[INFORMATION SUPPLIED]:
begin

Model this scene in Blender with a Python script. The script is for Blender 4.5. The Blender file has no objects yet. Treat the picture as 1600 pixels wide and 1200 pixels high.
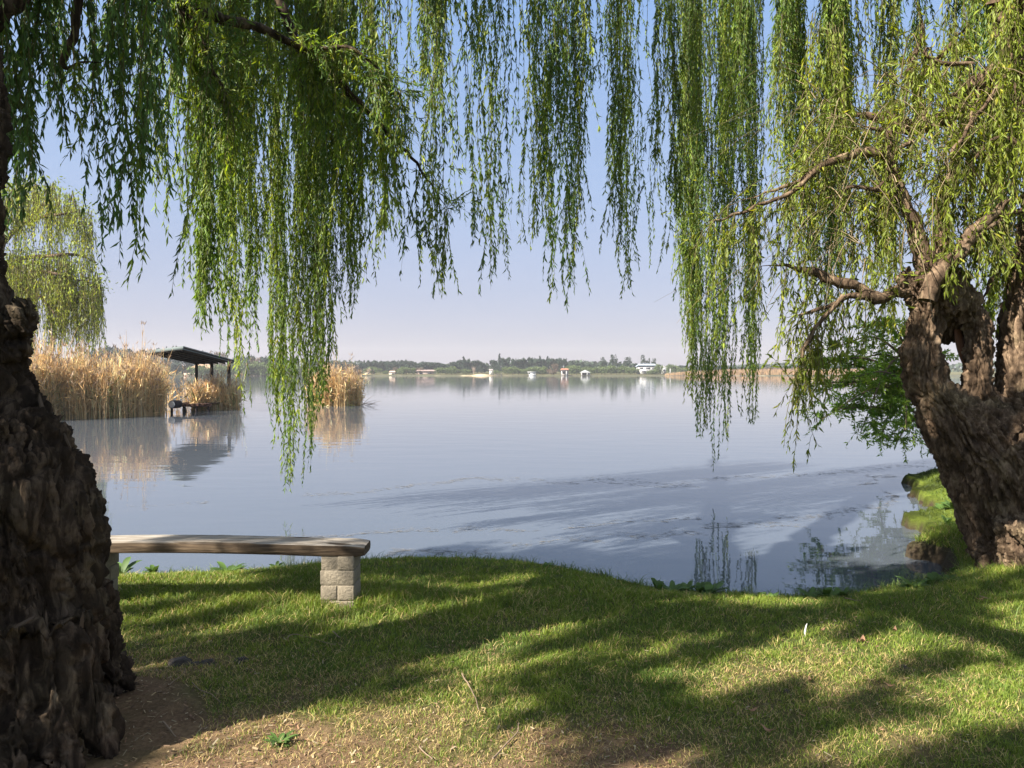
import bpy, bmesh, math
import numpy as np
from mathutils import Vector, Matrix

rng = np.random.default_rng(7)
SC = bpy.context.scene
COL = SC.collection
R = math.radians

# ------------------------------------------------------------------ camera maths
F = 1142.0                      # focal length in photo pixels (1600 wide)
CAM = np.array([0.0, 0.0, 1.61])
PITCH = math.atan(17 / F)
FW = np.array([0, math.cos(PITCH), -math.sin(PITCH)])
UP = np.array([0, math.sin(PITCH), math.cos(PITCH)])
WATER_Z = -0.25


def ray(px, py):
    return np.array([(px - 800) / F, 0, 0]) + FW - UP * ((py - 600) / F)


def W(px, py, Y):
    d = ray(px, py)
    return CAM + d * (Y / d[1])


def G(px, py, z):
    d = ray(px, py)
    return CAM + d * ((z - CAM[2]) / d[2])


# ------------------------------------------------------------------ numpy noise
_perm = np.random.default_rng(3).permutation(256).astype(np.int64)
_perm = np.concatenate([_perm, _perm, _perm])
_grad = np.random.default_rng(4).normal(size=(256, 3))
_grad /= np.linalg.norm(_grad, axis=1)[:, None]


def perlin(p):
    p = np.asarray(p, float)
    i = np.floor(p).astype(np.int64)
    f = p - i
    u = f * f * f * (f * (f * 6 - 15) + 10)
    i &= 255
    out = np.zeros(len(p))
    for dx in (0, 1):
        for dy in (0, 1):
            for dz in (0, 1):
                h = _perm[_perm[_perm[i[:, 0] + dx] + i[:, 1] + dy] + i[:, 2] + dz]
                g = _grad[h]
                d = (g * (f - np.array([dx, dy, dz]))).sum(1)
                w = ((u[:, 0] if dx else 1 - u[:, 0]) * (u[:, 1] if dy else 1 - u[:, 1])
                     * (u[:, 2] if dz else 1 - u[:, 2]))
                out += w * d
    return out * 1.6


def fbm(p, octaves=3, gain=0.5):
    p = np.asarray(p, float)
    a, s, o = 1.0, 0.0, np.zeros(len(p))
    for k in range(octaves):
        o += a * perlin(p * (2 ** k) + 17.3 * k)
        s += a
        a *= gain
    return o / s


def sm(a, b, x):
    t = np.clip((x - a) / (b - a), 0, 1)
    return t * t * (3 - 2 * t)


# ------------------------------------------------------------------ mesh helpers
def mesh_np(name, V, loops, sizes, mat=None, col=None, smooth=False, mat_idx=None, normals=None):
    me = bpy.data.meshes.new(name)
    V = np.asarray(V, np.float32)
    loops = np.asarray(loops, np.int32).ravel()
    sizes = np.asarray(sizes, np.int32)
    me.vertices.add(len(V))
    me.vertices.foreach_set('co', V.ravel())
    me.loops.add(len(loops))
    me.loops.foreach_set('vertex_index', loops)
    me.polygons.add(len(sizes))
    st = np.concatenate([[0], np.cumsum(sizes)[:-1]]).astype(np.int32)
    me.polygons.foreach_set('loop_start', st)
    if mat is not None:
        for m in (mat if isinstance(mat, (list, tuple)) else [mat]):
            me.materials.append(m)
    if mat_idx is not None:
        me.polygons.foreach_set('material_index', np.asarray(mat_idx, np.int32))
    if smooth:
        me.polygons.foreach_set('use_smooth', np.ones(len(sizes), bool))
    if col is not None:
        a = me.attributes.new('col', 'FLOAT_COLOR', 'POINT')
        c = np.ones((len(V), 4), np.float32)
        c[:, :3] = col
        a.data.foreach_set('color', c.ravel())
    me.update(calc_edges=True)
    me.validate()
    return me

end

[PROBLEM DETAILS]:
Reproduce exactly the run of lines that opens the listing and closes with the line holding "R = math.radians". Pictures are excluded.

[EXERCISE RESPONSE]:
Model this scene in Blender with a Python script. The script is for Blender 4.5. The Blender file has no objects yet. Treat the picture as 1600 pixels wide and 1200 pixels high.
import bpy, bmesh, math
import numpy as np
from mathutils import Vector, Matrix

rng = np.random.default_rng(7)
SC = bpy.context.scene
COL = SC.collection
R = math.radians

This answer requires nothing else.